Local News

50 years later, man recalls entering Raleigh's all-white schools

Posted September 6, 2010 1:54 p.m. EDT
Updated September 6, 2010 10:47 p.m. EDT

— In 1960, a local couple made history by enrolling their 7-year old son in Raleigh's all-white Murphey Elementary School, integrating the city's public school system. The boy would later grow up in a world of triumph and turmoil.

In September 1960, Bill Campbell began second grade at Murphey Elementary, becoming the first black student in the all-white Raleigh school.

“I felt unsafe every day,” he said. “That’s three years before the march on Washington, and North Carolina was a very ugly place.”

Campbell was elected mayor of Atlanta in 1993. Now living in Florida, he spoke with WRAL by phone about his turbulent upbringing.

“I was a second-grader in a school that went to the sixth grade, and there were older, more hostile, more difficult people that were prepared to make my life difficult, and they did very often,” he said.

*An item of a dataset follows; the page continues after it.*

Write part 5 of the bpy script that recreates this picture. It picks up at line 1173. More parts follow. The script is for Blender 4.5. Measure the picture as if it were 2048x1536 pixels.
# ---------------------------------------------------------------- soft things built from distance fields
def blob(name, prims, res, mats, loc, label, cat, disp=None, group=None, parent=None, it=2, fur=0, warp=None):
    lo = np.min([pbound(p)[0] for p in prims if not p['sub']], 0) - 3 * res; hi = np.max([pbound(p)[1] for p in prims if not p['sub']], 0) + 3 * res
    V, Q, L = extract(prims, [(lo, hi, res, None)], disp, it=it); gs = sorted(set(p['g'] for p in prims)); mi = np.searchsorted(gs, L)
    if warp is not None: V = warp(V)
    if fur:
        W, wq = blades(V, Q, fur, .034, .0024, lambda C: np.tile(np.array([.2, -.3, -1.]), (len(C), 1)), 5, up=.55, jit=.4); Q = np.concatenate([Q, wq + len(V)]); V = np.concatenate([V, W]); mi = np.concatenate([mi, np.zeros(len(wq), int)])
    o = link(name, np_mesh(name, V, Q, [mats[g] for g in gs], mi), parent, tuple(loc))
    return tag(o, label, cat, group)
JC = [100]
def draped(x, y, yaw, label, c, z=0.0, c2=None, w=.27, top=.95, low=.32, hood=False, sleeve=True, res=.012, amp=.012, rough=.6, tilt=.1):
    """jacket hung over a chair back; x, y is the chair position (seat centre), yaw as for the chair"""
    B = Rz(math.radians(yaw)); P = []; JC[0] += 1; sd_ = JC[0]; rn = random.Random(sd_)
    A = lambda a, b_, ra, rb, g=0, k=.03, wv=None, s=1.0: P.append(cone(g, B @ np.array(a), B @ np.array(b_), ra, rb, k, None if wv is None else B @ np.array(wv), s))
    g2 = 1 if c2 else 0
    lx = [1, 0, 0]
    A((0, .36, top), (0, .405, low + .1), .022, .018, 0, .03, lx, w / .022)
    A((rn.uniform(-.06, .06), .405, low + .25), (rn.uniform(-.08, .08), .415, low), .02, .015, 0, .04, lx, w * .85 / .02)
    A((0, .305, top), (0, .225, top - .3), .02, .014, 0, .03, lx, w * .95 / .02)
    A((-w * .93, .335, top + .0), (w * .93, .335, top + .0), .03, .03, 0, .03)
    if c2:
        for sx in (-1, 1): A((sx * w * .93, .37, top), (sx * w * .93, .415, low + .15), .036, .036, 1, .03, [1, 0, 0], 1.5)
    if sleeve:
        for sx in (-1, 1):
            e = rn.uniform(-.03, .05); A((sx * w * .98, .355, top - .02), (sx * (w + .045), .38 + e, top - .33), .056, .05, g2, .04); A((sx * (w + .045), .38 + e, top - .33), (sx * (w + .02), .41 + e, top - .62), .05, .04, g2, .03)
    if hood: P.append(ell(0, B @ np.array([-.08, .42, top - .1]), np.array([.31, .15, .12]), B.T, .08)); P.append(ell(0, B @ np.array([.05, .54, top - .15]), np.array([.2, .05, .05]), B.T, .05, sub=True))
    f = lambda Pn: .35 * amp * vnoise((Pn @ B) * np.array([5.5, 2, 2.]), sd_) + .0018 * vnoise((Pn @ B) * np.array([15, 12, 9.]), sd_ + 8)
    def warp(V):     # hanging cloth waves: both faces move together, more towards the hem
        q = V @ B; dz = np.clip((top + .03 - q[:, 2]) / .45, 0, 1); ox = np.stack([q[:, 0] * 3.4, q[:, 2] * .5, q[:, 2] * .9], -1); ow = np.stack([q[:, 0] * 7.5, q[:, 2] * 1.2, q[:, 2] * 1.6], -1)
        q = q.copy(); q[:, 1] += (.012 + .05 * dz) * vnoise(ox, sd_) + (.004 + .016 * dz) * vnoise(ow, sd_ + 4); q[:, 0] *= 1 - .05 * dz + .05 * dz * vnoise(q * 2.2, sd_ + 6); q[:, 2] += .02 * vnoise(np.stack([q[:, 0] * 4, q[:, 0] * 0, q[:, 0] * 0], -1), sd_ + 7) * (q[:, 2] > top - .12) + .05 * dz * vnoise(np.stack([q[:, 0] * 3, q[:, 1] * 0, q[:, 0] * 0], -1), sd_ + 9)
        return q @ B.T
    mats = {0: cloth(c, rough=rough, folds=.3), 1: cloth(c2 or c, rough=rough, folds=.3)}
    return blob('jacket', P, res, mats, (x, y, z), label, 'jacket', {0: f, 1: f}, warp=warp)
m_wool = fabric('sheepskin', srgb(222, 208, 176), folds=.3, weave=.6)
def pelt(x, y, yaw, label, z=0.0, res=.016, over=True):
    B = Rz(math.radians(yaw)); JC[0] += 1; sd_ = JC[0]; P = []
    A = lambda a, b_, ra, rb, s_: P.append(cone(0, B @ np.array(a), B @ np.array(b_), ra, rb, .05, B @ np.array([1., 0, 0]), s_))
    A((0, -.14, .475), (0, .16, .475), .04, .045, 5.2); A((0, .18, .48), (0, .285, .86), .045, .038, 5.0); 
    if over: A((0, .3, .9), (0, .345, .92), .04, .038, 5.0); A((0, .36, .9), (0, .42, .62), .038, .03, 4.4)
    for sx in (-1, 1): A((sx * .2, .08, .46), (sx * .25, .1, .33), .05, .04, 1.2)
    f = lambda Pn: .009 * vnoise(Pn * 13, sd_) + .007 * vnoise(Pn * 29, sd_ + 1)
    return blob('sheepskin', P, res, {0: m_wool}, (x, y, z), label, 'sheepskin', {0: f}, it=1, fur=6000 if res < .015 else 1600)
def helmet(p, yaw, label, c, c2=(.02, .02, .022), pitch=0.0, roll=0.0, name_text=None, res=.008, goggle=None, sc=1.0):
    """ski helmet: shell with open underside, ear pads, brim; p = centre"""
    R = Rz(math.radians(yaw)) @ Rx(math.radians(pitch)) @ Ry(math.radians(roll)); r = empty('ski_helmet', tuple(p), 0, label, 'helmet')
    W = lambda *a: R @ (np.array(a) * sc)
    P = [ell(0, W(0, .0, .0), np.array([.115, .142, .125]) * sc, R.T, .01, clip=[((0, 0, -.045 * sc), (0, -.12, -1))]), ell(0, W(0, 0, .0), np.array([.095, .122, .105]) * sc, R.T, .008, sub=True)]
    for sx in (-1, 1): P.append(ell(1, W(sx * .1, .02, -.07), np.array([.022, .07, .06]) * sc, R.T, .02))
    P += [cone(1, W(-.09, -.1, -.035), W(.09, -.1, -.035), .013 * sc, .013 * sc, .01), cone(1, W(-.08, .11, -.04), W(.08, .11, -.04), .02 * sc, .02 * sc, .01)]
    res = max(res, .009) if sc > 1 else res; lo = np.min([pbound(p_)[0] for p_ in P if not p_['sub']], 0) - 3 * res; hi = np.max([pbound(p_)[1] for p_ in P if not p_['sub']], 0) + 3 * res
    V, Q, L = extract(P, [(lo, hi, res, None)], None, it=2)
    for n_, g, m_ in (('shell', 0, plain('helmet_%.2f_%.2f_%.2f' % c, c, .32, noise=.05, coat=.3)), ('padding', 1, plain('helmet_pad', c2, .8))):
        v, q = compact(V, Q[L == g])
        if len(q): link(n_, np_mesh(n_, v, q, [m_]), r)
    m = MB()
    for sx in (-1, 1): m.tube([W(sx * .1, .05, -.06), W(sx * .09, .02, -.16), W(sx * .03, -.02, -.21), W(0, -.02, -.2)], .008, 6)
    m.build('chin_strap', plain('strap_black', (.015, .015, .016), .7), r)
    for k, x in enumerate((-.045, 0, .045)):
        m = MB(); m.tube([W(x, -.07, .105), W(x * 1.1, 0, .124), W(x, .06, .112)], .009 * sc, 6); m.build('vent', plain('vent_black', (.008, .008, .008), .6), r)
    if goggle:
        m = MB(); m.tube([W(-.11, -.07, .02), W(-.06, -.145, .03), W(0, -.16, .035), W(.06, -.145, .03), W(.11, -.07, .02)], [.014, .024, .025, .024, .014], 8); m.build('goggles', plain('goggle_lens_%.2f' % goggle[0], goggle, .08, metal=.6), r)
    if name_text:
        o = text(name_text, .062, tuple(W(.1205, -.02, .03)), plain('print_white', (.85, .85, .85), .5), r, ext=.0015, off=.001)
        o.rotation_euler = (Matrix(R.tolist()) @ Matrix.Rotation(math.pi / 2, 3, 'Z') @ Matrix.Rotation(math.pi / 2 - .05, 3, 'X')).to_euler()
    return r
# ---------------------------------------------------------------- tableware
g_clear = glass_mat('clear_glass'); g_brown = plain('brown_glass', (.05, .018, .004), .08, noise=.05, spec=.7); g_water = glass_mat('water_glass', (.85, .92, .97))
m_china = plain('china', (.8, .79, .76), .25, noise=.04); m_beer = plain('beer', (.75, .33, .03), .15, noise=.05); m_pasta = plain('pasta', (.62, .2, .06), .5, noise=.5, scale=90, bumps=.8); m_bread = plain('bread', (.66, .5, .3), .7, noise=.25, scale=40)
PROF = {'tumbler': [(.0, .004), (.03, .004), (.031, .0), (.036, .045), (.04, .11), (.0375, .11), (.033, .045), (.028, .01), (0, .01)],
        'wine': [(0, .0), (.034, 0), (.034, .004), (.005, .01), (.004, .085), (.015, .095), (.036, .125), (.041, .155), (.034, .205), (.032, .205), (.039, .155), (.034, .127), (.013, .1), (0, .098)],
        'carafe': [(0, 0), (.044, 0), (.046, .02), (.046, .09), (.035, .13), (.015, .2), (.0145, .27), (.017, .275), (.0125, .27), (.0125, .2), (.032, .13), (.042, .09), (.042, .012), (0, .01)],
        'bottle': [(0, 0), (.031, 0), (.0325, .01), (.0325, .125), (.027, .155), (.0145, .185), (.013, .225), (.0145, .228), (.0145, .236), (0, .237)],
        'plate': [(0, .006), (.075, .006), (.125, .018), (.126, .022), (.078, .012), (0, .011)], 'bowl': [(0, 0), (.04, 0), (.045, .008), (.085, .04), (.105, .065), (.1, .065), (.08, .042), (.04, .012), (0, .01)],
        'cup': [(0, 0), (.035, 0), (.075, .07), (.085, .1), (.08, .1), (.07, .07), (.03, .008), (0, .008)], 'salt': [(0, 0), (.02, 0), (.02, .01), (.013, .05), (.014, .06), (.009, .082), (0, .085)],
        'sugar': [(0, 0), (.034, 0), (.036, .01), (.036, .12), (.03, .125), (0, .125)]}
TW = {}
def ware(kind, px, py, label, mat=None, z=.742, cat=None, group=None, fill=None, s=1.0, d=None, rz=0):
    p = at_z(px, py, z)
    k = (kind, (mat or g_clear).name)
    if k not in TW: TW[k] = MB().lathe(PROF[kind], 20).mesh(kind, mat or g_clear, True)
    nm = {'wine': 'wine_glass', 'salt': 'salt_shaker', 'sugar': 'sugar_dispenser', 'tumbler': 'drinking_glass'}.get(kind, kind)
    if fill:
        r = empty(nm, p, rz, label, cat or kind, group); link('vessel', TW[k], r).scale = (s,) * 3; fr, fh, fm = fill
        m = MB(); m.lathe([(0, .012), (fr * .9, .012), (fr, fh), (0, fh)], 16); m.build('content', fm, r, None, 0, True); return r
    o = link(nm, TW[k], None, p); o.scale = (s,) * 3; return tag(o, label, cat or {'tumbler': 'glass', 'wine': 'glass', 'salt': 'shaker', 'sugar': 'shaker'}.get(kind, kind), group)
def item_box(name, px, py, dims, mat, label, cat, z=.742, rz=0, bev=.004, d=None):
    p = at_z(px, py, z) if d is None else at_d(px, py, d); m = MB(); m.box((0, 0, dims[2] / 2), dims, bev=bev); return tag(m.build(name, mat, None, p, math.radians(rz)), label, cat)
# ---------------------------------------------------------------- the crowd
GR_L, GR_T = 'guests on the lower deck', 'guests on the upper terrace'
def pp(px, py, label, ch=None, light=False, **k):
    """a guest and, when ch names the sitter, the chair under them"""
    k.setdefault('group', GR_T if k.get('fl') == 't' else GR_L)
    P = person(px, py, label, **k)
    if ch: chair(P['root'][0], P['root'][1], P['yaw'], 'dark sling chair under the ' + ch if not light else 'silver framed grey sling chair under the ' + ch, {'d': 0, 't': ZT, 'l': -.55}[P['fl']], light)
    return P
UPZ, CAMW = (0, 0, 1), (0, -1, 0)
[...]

Campbell's older brother, Ralph, is a former state auditor. Their parents tried to enroll both boys and a daughter in Raleigh public schools, but at the time only Campbell, the youngest, was approved.

“My family prepared me by simply saying, 'This is important, and you’re going to have to do it. You’re going to have to endure it,’” he recalled.

Schools in Raleigh and Wake County are much different today, in large part because of the sacrifices made by families like the Campbell’s.

The former Atlanta mayor says he's proud of his role 50 years ago, but disappointed at the direction being taken by the new school board majority in Wake County – a majority that favors neighborhood schools over a long held policy of busing to achieve diversity.

“The fact that it’s now being changed without any appreciation for what has gone before, and certainly without any understanding of the loss of diversity that makes out school system work so well, I think it’s just a great tragedy,” he said.

In response, Wake County School Board Chairman Ron Margiotta said: "What happened 50 years ago was necessary, but today we are not helping students by busing them out of their neighborhoods. That isn't working for student achievement. We must help these kids."

Campbell was the only black student at Murphey for the five years.